Karl Marx. The Poverty of Philosophy (New York: International Publishers, 1963). P. 224. Маркс ошибался. Позднейшая история XX века доказала венгерскую максиму, что коммунизм — самый долгий путь от капитализма к капитализму. William D. Nordhaus. «Soviet Economic Reform: The Longest Road». Brookings Papers on Economic Activity 1990, no. 1 (1990). P. 287.

91

В предыдущих страницах я приводил противоречивую, «широкую» трактовку теоремы Столпера—Самуэльсона, которая была предложена Роговски в Commerce and Coalitions (Princeton: Prin ceton University Press, 1989). P. 1-60. С другой стороны, в интерпретации Роговски теорема Столпера—Самуэльсона расширяет модель двух товаров и двух факторов. См. Douglas A. Irwin. Review: [Untitled], Journal of Economic History 50, no. 2 (June 1990).
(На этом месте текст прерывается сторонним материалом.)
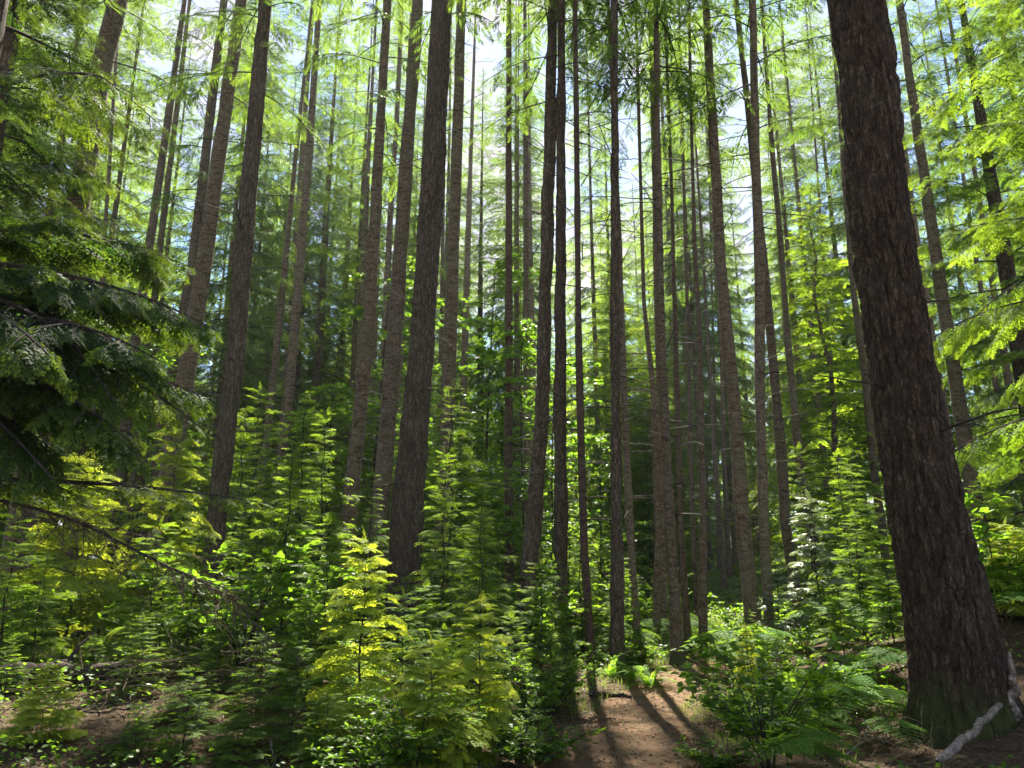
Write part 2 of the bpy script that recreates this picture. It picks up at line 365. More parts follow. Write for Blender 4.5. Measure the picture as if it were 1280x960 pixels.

P. 509- 510. Сами Столпер и Самуэльсон рассматривают эту проблему в своей работе, замечая, что хотя существуют крайние случаи, когда большинство рабочих от свободной торговли страдает (как в Австралии или колониальных Соединенных Штатах), в современном мире такое случается очень редко: «Из этого не следует, что американским рабочим сегодня будет лучше, если закрыть торговлю с тропическими странами, потому что земли, подходящей для выращивания бананов, кофе или каучука, у нас еще меньше, чем рабочей силы». (Stolper and Samuelson, 73). С другой стороны, либеральная интерпретация Роговски теоремы Столпера—Самуэльсона служит прекрасным историческим памятником, несмотря на свои теоретические изъяны. См. O'Rourke and Williamson, Globalization and History, 109-110. О дальнейшем разъяснении тезиса Роговски см. Paul Midford. «The International Trade and Domestic Politics: Improving on Rogowski's Model of Political Alignments». International Organization 47, no. 4 (Autumn 1993). P. 535-564. Далее, даже когда рабочие, в среднем, не страдают от свободной торговли, возникают группы, которым, определенно, приходится плохо. И что важнее всего, большинство рабочих или фермеров могут вести себя так, как если бы они пострадали от свободной торговли, хотя на самом деле этого не случилось, так было с крестьянами северной Германии, которых юнкеры обманом заставили поддержать протекционизм.